As President Obama pushes to increase the minimum wage to $10.10 an hour, supporters continue to mischaracterize its effects.

Despite a Congressional Budget Office report showing that 500,000 low-skilled people could lose their jobs by 2016 due to a higher minimum wage, some insist that raising the minimum wage will not affect employment.

The latest salvo comes from University of Massachusetts Amherst economics professor Nancy Folbre, writing in the New York Times earlier this week. She writes that the effects of raising the minimum wage can be measured by comparing employment growth in local jurisdictions that increase the minimum wage with employment growth in neighboring counties that leave the wage unchanged.

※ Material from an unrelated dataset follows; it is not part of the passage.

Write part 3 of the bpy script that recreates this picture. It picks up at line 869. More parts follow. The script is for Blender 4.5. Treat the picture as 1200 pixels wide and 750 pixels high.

“The results showed no negative employment impacts,” she states. “Analysis of the same variations reveals significant reductions in employee turnover in the first nine months after a minimum-wage increase, a factor that increases efficiency and helps compensate for increased costs.”

Folbre is referring to published studies by her colleague, the economist Arindrajit Dube, together with University of North Carolina economist T. William Lester and University of California at Berkeley economist Michael Reich.

However, these studies are not universally accepted. Other economists, including University of California-Irvine professor David Neumark, have shown that matters are not so simple.

Although minimum-wage workers get front-page news, as well as the attention of politicians who think they are doing workers a favor without increasing the federal budget deficit, fewer than 3 percent of workers make minimum wage. Half of minimum-wage workers are under 25, many of them teens.

An increase in the minimum wage causes employers to substitute more-skilled labor for less-skilled labor, leaving employment approximately the same.

Just think — if you were running a business, and the minimum wage rose from $7.25 to $10.10, your first step would be to lay off your least-skilled workers. Future workers would have to produce more. You might do less on-the-job training and hire workers who already have experience.

That is why many studies find that overall employment is not affected by minimum wage increases. The people who are affected are teens and low-skilled workers, who can no longer find work.

Over the past 10 years, teen unemployment has risen from 17.0 percent to 20.7 percent, more than 3 percentage points, while the unemployment rate has risen from 5.7 percent to 6.6 percent, less than 1 percentage point. Over the same period, unemployment for 20- to 24-year-olds has grown from 9.7 percent to 11.9 percent, 2 percentage points.

Labor-force participation has declined, too. In 2013, 55 percent of workers aged 16 to 24 were participating in the labor force, compared to 62 percent in 2003, a 10-year decline of 7 percentage points.

Some say that young people are spending more time in school. But the percentage of 16- to 24-year-olds enrolled in high school, college, or university has barely changed over the past decade, rising from 56 percent to 56.3 percent.

As Neumark writes in a paper forthcoming in the Industrial and Labor Relations Review, the strongest evidence linking unemployment to increases in the minimum wage comes from teenagers and other low-skill groups, without regard to industry. That is because most other employees are in the 97 percent of the workforce that is paid more than minimum wage.

Just because minimum-wage workers are not a large fraction of the workforce does not mean they don't matter. If teens cannot get their first jobs, then they cannot get their second, or third. The effects of this change might not be quantifiable in prestigious economic studies, but they are real, and harmful.